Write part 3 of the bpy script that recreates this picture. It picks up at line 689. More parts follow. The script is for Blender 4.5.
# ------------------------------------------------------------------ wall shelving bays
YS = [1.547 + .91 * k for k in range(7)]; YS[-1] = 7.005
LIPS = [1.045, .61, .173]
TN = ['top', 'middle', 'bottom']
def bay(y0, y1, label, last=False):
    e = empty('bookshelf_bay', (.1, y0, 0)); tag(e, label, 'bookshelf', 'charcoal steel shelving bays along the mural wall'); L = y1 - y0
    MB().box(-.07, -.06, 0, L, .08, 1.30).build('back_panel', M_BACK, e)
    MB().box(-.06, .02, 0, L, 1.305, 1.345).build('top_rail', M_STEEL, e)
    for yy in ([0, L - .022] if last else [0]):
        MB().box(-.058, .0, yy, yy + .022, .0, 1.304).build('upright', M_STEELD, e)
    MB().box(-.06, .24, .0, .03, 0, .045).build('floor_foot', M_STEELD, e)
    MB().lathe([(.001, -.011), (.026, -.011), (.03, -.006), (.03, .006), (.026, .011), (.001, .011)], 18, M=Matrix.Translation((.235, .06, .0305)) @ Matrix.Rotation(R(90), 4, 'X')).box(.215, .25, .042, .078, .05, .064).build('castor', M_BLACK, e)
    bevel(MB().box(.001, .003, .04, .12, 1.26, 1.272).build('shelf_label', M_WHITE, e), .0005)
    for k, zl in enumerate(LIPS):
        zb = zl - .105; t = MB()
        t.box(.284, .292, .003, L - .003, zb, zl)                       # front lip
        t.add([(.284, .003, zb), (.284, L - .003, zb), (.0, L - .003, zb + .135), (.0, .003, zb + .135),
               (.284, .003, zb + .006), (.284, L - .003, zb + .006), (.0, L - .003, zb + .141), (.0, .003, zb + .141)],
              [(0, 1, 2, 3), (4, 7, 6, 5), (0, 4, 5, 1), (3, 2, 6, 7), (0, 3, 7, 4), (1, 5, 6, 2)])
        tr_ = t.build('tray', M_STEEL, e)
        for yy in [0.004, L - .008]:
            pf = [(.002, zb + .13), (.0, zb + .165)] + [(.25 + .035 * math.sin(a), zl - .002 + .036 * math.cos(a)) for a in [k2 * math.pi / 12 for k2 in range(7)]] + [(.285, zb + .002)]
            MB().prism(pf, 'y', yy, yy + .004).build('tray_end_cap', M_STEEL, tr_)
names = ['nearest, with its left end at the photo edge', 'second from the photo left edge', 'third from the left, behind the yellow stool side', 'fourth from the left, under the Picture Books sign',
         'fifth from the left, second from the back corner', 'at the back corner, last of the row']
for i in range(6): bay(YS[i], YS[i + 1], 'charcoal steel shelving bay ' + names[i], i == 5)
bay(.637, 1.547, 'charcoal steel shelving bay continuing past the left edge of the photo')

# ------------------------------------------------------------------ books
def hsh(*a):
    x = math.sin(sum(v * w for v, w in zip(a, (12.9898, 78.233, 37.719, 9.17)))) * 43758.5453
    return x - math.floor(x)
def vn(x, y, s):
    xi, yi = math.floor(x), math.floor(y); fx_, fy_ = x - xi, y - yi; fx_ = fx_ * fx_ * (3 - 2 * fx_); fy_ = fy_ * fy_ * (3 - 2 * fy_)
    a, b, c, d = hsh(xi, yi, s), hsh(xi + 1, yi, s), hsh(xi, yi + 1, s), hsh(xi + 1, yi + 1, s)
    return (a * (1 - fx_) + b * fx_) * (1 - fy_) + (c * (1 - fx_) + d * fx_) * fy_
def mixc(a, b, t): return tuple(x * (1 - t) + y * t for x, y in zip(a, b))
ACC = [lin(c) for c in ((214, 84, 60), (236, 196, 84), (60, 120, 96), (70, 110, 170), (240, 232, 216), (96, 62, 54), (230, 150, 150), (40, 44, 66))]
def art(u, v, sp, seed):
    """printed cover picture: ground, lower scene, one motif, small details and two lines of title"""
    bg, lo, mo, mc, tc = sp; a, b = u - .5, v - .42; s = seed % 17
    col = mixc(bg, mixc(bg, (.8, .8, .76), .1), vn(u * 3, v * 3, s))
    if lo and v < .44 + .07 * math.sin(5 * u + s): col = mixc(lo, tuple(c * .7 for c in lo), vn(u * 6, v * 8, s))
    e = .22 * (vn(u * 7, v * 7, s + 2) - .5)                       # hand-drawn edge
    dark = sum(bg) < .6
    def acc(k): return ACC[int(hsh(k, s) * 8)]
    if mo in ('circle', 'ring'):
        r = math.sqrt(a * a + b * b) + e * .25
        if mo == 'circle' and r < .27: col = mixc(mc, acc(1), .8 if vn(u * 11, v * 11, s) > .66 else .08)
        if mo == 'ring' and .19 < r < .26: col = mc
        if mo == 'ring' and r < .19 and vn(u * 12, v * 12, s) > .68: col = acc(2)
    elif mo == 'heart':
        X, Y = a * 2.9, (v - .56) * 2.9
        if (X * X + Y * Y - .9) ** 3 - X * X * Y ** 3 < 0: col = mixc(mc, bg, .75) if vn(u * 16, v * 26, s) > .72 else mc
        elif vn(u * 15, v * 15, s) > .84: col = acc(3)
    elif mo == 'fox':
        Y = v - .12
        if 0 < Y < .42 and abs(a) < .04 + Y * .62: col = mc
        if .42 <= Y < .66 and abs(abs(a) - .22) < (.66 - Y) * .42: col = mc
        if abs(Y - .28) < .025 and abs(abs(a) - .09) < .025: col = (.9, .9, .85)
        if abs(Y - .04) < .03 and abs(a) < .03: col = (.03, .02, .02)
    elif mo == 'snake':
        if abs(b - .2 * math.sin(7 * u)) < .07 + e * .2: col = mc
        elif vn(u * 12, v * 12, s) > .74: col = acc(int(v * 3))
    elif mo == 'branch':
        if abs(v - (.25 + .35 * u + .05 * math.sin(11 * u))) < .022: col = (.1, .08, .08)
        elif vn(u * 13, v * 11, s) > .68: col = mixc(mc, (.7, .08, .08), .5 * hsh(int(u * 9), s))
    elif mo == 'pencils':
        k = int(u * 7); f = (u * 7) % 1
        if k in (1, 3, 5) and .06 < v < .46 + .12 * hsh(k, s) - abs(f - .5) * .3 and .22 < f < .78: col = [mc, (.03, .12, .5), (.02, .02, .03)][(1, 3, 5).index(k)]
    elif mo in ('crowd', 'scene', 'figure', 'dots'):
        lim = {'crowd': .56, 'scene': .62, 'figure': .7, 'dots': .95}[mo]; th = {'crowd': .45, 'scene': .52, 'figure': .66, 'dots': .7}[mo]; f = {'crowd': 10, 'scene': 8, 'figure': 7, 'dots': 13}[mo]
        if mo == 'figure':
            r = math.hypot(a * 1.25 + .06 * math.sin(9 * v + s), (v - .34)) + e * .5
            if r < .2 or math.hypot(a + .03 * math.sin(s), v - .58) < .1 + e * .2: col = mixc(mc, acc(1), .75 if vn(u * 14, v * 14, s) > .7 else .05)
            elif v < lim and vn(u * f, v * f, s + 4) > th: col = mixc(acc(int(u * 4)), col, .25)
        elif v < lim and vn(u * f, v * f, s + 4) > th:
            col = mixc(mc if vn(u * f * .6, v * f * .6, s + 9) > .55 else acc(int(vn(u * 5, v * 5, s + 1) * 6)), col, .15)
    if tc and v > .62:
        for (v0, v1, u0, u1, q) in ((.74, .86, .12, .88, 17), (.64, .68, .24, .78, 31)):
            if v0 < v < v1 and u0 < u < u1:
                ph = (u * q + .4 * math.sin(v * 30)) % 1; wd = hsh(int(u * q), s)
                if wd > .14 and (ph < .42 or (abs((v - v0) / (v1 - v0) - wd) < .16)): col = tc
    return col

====

Required work>
Your task is to quote the listing above word for word.

Output of the exercise>
Write part 3 of the bpy script that recreates this picture. It picks up at line 689. More parts follow. The script is for Blender 4.5.
# ------------------------------------------------------------------ wall shelving bays
YS = [1.547 + .91 * k for k in range(7)]; YS[-1] = 7.005
LIPS = [1.045, .61, .173]
TN = ['top', 'middle', 'bottom']
def bay(y0, y1, label, last=False):
    e = empty('bookshelf_bay', (.1, y0, 0)); tag(e, label, 'bookshelf', 'charcoal steel shelving bays along the mural wall'); L = y1 - y0
    MB().box(-.07, -.06, 0, L, .08, 1.30).build('back_panel', M_BACK, e)
    MB().box(-.06, .02, 0, L, 1.305, 1.345).build('top_rail', M_STEEL, e)
    for yy in ([0, L - .022] if last else [0]):
        MB().box(-.058, .0, yy, yy + .022, .0, 1.304).build('upright', M_STEELD, e)
    MB().box(-.06, .24, .0, .03, 0, .045).build('floor_foot', M_STEELD, e)
    MB().lathe([(.001, -.011), (.026, -.011), (.03, -.006), (.03, .006), (.026, .011), (.001, .011)], 18, M=Matrix.Translation((.235, .06, .0305)) @ Matrix.Rotation(R(90), 4, 'X')).box(.215, .25, .042, .078, .05, .064).build('castor', M_BLACK, e)
    bevel(MB().box(.001, .003, .04, .12, 1.26, 1.272).build('shelf_label', M_WHITE, e), .0005)
    for k, zl in enumerate(LIPS):
        zb = zl - .105; t = MB()
        t.box(.284, .292, .003, L - .003, zb, zl)                       # front lip
        t.add([(.284, .003, zb), (.284, L - .003, zb), (.0, L - .003, zb + .135), (.0, .003, zb + .135),
               (.284, .003, zb + .006), (.284, L - .003, zb + .006), (.0, L - .003, zb + .141), (.0, .003, zb + .141)],
              [(0, 1, 2, 3), (4, 7, 6, 5), (0, 4, 5, 1), (3, 2, 6, 7), (0, 3, 7, 4), (1, 5, 6, 2)])
        tr_ = t.build('tray', M_STEEL, e)
        for yy in [0.004, L - .008]:
            pf = [(.002, zb + .13), (.0, zb + .165)] + [(.25 + .035 * math.sin(a), zl - .002 + .036 * math.cos(a)) for a in [k2 * math.pi / 12 for k2 in range(7)]] + [(.285, zb + .002)]
            MB().prism(pf, 'y', yy, yy + .004).build('tray_end_cap', M_STEEL, tr_)
names = ['nearest, with its left end at the photo edge', 'second from the photo left edge', 'third from the left, behind the yellow stool side', 'fourth from the left, under the Picture Books sign',
         'fifth from the left, second from the back corner', 'at the back corner, last of the row']
for i in range(6): bay(YS[i], YS[i + 1], 'charcoal steel shelving bay ' + names[i], i == 5)
bay(.637, 1.547, 'charcoal steel shelving bay continuing past the left edge of the photo')

# ------------------------------------------------------------------ books
def hsh(*a):
    x = math.sin(sum(v * w for v, w in zip(a, (12.9898, 78.233, 37.719, 9.17)))) * 43758.5453
    return x - math.floor(x)
def vn(x, y, s):
    xi, yi = math.floor(x), math.floor(y); fx_, fy_ = x - xi, y - yi; fx_ = fx_ * fx_ * (3 - 2 * fx_); fy_ = fy_ * fy_ * (3 - 2 * fy_)
    a, b, c, d = hsh(xi, yi, s), hsh(xi + 1, yi, s), hsh(xi, yi + 1, s), hsh(xi + 1, yi + 1, s)
    return (a * (1 - fx_) + b * fx_) * (1 - fy_) + (c * (1 - fx_) + d * fx_) * fy_
def mixc(a, b, t): return tuple(x * (1 - t) + y * t for x, y in zip(a, b))
ACC = [lin(c) for c in ((214, 84, 60), (236, 196, 84), (60, 120, 96), (70, 110, 170), (240, 232, 216), (96, 62, 54), (230, 150, 150), (40, 44, 66))]
def art(u, v, sp, seed):
    """printed cover picture: ground, lower scene, one motif, small details and two lines of title"""
    bg, lo, mo, mc, tc = sp; a, b = u - .5, v - .42; s = seed % 17
    col = mixc(bg, mixc(bg, (.8, .8, .76), .1), vn(u * 3, v * 3, s))
    if lo and v < .44 + .07 * math.sin(5 * u + s): col = mixc(lo, tuple(c * .7 for c in lo), vn(u * 6, v * 8, s))
    e = .22 * (vn(u * 7, v * 7, s + 2) - .5)                       # hand-drawn edge
    dark = sum(bg) < .6
    def acc(k): return ACC[int(hsh(k, s) * 8)]
    if mo in ('circle', 'ring'):
        r = math.sqrt(a * a + b * b) + e * .25
        if mo == 'circle' and r < .27: col = mixc(mc, acc(1), .8 if vn(u * 11, v * 11, s) > .66 else .08)
        if mo == 'ring' and .19 < r < .26: col = mc
        if mo == 'ring' and r < .19 and vn(u * 12, v * 12, s) > .68: col = acc(2)
    elif mo == 'heart':
        X, Y = a * 2.9, (v - .56) * 2.9
        if (X * X + Y * Y - .9) ** 3 - X * X * Y ** 3 < 0: col = mixc(mc, bg, .75) if vn(u * 16, v * 26, s) > .72 else mc
        elif vn(u * 15, v * 15, s) > .84: col = acc(3)
    elif mo == 'fox':
        Y = v - .12
        if 0 < Y < .42 and abs(a) < .04 + Y * .62: col = mc
        if .42 <= Y < .66 and abs(abs(a) - .22) < (.66 - Y) * .42: col = mc
        if abs(Y - .28) < .025 and abs(abs(a) - .09) < .025: col = (.9, .9, .85)
        if abs(Y - .04) < .03 and abs(a) < .03: col = (.03, .02, .02)
    elif mo == 'snake':
        if abs(b - .2 * math.sin(7 * u)) < .07 + e * .2: col = mc
        elif vn(u * 12, v * 12, s) > .74: col = acc(int(v * 3))
    elif mo == 'branch':
        if abs(v - (.25 + .35 * u + .05 * math.sin(11 * u))) < .022: col = (.1, .08, .08)
        elif vn(u * 13, v * 11, s) > .68: col = mixc(mc, (.7, .08, .08), .5 * hsh(int(u * 9), s))
    elif mo == 'pencils':
        k = int(u * 7); f = (u * 7) % 1
        if k in (1, 3, 5) and .06 < v < .46 + .12 * hsh(k, s) - abs(f - .5) * .3 and .22 < f < .78: col = [mc, (.03, .12, .5), (.02, .02, .03)][(1, 3, 5).index(k)]
    elif mo in ('crowd', 'scene', 'figure', 'dots'):
        lim = {'crowd': .56, 'scene': .62, 'figure': .7, 'dots': .95}[mo]; th = {'crowd': .45, 'scene': .52, 'figure': .66, 'dots': .7}[mo]; f = {'crowd': 10, 'scene': 8, 'figure': 7, 'dots': 13}[mo]
        if mo == 'figure':
            r = math.hypot(a * 1.25 + .06 * math.sin(9 * v + s), (v - .34)) + e * .5
            if r < .2 or math.hypot(a + .03 * math.sin(s), v - .58) < .1 + e * .2: col = mixc(mc, acc(1), .75 if vn(u * 14, v * 14, s) > .7 else .05)
            elif v < lim and vn(u * f, v * f, s + 4) > th: col = mixc(acc(int(u * 4)), col, .25)
        elif v < lim and vn(u * f, v * f, s + 4) > th:
            col = mixc(mc if vn(u * f * .6, v * f * .6, s + 9) > .55 else acc(int(vn(u * 5, v * 5, s + 1) * 6)), col, .15)
    if tc and v > .62:
        for (v0, v1, u0, u1, q) in ((.74, .86, .12, .88, 17), (.64, .68, .24, .78, 31)):
            if v0 < v < v1 and u0 < u < u1:
                ph = (u * q + .4 * math.sin(v * 30)) % 1; wd = hsh(int(u * q), s)
                if wd > .14 and (ph < .42 or (abs((v - v0) / (v1 - v0) - wd) < .16)): col = tc
    return col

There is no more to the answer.